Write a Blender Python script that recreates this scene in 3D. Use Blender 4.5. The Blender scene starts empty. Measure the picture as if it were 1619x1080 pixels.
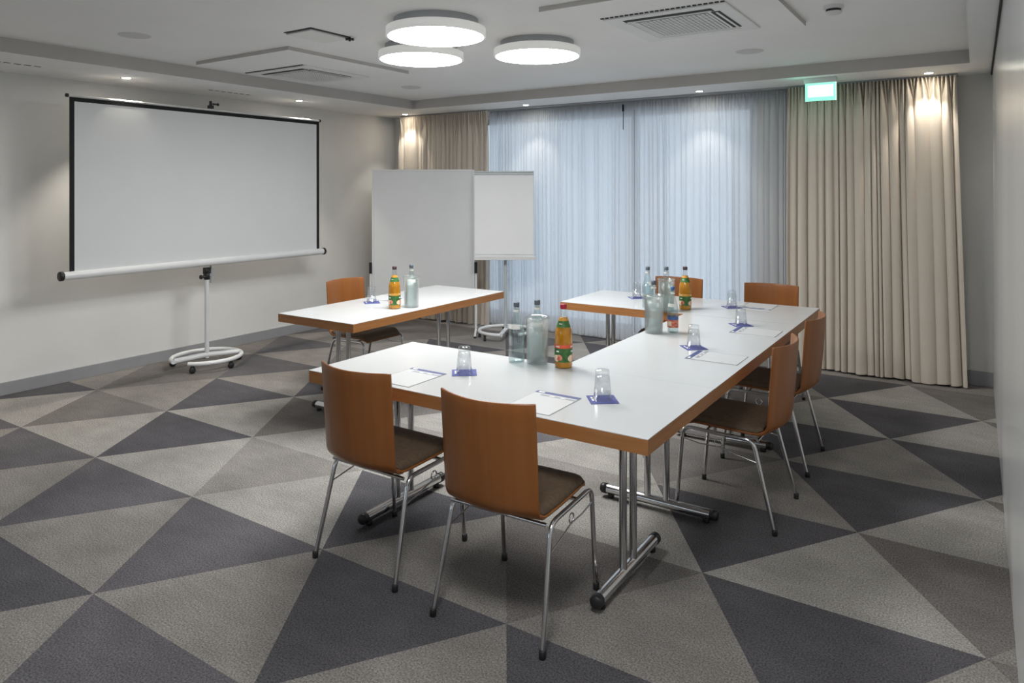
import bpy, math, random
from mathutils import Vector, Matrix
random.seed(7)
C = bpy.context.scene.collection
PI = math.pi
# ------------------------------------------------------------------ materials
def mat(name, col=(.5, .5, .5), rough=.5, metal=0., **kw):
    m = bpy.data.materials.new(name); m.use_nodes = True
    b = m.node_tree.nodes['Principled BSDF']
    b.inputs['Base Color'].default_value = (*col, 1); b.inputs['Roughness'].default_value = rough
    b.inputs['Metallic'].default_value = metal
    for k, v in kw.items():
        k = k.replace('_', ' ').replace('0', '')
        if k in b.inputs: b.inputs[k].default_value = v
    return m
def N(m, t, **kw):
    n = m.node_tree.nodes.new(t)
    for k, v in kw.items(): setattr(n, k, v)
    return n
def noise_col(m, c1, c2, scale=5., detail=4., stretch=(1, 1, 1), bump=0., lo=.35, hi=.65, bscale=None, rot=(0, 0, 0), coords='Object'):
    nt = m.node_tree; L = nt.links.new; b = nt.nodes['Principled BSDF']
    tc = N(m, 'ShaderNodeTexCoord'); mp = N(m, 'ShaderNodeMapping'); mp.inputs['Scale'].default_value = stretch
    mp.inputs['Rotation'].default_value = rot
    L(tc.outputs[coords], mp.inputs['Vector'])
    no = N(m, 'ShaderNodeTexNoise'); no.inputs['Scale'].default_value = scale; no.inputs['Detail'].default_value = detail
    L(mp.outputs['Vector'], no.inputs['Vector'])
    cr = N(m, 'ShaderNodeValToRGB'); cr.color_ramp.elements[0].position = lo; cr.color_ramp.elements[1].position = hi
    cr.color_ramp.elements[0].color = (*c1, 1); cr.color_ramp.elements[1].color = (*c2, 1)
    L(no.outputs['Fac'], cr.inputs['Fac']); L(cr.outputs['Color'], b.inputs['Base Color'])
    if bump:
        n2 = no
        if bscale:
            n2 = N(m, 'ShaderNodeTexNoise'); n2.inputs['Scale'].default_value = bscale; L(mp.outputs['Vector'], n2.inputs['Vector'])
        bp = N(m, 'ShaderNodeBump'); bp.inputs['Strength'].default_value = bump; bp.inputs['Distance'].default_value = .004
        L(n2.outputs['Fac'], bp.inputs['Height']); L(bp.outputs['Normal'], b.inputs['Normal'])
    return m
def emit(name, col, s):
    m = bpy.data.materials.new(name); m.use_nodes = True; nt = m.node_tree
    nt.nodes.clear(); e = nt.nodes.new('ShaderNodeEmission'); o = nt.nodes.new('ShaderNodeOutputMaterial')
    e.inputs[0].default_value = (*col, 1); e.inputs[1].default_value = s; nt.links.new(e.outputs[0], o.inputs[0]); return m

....

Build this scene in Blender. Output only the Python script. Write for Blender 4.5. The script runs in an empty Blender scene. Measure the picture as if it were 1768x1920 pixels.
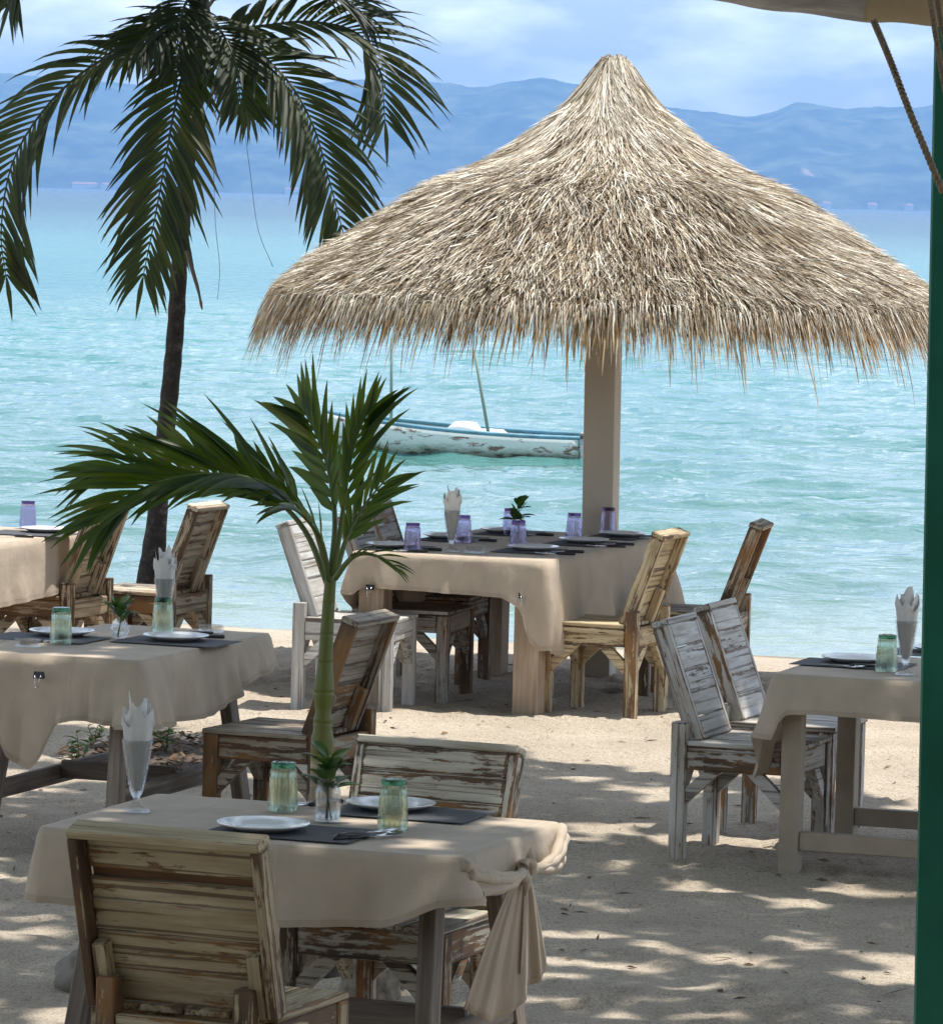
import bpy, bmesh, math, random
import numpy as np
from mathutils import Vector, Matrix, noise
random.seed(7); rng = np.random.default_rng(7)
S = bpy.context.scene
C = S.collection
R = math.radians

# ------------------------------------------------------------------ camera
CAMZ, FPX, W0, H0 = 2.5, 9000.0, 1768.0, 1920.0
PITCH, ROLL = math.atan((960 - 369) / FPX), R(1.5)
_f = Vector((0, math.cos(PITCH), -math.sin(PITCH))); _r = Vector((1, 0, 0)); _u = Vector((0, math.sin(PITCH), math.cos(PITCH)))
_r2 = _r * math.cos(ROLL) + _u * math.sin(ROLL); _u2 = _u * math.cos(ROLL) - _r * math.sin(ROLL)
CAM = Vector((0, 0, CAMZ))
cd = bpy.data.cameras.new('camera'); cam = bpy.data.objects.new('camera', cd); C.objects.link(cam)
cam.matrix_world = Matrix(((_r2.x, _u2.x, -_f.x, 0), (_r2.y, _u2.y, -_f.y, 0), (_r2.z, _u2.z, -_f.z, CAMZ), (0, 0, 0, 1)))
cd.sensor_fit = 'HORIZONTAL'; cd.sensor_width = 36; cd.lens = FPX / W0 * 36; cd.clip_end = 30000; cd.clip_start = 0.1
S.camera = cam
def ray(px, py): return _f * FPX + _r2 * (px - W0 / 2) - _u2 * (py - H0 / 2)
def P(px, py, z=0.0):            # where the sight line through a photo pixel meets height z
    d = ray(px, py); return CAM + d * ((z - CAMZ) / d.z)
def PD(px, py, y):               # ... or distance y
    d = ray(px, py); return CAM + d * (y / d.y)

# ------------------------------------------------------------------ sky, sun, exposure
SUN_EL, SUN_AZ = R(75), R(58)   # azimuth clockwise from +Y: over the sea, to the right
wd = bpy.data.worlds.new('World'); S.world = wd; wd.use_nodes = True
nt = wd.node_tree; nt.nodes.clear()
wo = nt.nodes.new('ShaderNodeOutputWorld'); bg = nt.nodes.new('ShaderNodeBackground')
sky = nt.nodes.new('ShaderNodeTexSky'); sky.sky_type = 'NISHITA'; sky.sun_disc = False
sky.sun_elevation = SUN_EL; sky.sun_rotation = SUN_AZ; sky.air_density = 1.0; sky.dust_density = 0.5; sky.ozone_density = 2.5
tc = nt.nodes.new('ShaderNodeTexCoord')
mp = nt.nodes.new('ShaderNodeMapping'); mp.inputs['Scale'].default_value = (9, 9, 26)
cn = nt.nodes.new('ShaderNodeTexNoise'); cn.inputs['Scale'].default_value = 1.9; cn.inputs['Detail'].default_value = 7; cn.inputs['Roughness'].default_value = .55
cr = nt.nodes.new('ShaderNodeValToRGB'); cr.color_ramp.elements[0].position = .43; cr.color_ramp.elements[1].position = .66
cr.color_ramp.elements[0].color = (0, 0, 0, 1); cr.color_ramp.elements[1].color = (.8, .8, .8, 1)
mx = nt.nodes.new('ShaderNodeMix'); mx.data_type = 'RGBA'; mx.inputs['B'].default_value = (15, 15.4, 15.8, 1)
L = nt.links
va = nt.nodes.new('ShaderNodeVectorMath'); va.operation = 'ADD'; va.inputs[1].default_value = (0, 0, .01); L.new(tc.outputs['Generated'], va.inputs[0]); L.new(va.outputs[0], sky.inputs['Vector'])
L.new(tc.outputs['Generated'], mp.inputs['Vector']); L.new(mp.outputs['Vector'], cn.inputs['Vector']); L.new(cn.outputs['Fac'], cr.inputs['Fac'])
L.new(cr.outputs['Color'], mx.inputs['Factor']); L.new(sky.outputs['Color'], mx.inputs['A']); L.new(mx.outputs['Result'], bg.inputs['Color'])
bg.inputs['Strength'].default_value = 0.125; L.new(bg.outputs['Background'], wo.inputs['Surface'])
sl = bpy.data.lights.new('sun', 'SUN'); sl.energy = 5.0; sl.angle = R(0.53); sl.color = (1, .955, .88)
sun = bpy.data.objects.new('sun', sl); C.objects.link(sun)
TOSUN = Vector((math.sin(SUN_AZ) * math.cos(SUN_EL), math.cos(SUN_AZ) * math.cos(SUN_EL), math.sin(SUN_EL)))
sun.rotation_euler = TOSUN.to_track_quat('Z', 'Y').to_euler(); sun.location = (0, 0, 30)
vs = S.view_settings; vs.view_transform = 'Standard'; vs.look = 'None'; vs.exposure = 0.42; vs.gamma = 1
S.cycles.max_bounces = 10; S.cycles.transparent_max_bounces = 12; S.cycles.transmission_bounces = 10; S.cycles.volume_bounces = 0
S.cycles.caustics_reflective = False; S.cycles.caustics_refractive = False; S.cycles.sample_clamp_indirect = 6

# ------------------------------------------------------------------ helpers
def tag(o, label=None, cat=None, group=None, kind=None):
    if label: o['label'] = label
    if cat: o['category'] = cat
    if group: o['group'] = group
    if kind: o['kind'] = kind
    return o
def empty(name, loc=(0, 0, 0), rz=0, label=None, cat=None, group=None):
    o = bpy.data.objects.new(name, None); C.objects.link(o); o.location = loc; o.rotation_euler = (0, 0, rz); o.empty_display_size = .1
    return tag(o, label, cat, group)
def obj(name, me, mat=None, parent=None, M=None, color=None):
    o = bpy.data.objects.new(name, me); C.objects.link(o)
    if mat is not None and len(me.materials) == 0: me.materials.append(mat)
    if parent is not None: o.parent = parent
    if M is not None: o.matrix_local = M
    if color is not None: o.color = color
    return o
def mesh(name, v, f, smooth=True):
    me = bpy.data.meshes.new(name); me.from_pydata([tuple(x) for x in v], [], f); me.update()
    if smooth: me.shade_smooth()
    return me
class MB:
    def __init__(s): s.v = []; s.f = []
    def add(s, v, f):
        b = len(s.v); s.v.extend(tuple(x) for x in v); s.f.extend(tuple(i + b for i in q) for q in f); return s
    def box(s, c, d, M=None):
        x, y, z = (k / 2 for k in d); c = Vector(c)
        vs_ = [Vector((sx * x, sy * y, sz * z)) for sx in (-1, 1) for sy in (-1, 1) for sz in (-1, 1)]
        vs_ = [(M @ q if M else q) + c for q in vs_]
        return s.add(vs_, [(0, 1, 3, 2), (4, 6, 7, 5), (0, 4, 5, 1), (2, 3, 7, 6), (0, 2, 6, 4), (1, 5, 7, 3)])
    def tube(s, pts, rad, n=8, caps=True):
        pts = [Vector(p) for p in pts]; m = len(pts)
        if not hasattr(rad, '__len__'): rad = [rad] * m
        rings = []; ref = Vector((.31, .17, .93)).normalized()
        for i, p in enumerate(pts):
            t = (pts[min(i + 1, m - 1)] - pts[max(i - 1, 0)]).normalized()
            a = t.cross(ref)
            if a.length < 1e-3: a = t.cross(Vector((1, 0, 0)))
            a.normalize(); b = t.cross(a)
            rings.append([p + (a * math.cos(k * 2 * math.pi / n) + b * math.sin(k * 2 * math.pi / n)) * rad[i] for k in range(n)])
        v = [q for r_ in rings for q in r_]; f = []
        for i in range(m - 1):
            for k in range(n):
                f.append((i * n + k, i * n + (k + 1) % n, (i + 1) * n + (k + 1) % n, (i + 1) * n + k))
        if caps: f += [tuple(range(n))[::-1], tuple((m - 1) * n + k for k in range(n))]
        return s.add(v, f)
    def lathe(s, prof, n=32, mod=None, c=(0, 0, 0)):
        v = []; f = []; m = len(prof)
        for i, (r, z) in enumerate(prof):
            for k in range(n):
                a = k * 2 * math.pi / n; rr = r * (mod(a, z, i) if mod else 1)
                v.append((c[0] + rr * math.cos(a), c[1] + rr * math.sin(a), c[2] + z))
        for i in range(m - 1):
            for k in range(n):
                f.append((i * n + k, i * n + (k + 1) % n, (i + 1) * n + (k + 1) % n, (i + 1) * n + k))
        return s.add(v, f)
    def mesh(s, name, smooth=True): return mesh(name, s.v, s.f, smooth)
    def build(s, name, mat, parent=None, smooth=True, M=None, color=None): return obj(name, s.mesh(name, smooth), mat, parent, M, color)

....

▶ **GIVEN TASK**
Nothing but the lines from the one with "Build this scene" through the one with "R = math.radians" should be copied, word for word. Pictures are left out.

▶ **RESULT**
Build this scene in Blender. Output only the Python script. Write for Blender 4.5. The script runs in an empty Blender scene. Measure the picture as if it were 1768x1920 pixels.
import bpy, bmesh, math, random
import numpy as np
from mathutils import Vector, Matrix, noise
random.seed(7); rng = np.random.default_rng(7)
S = bpy.context.scene
C = S.collection
R = math.radians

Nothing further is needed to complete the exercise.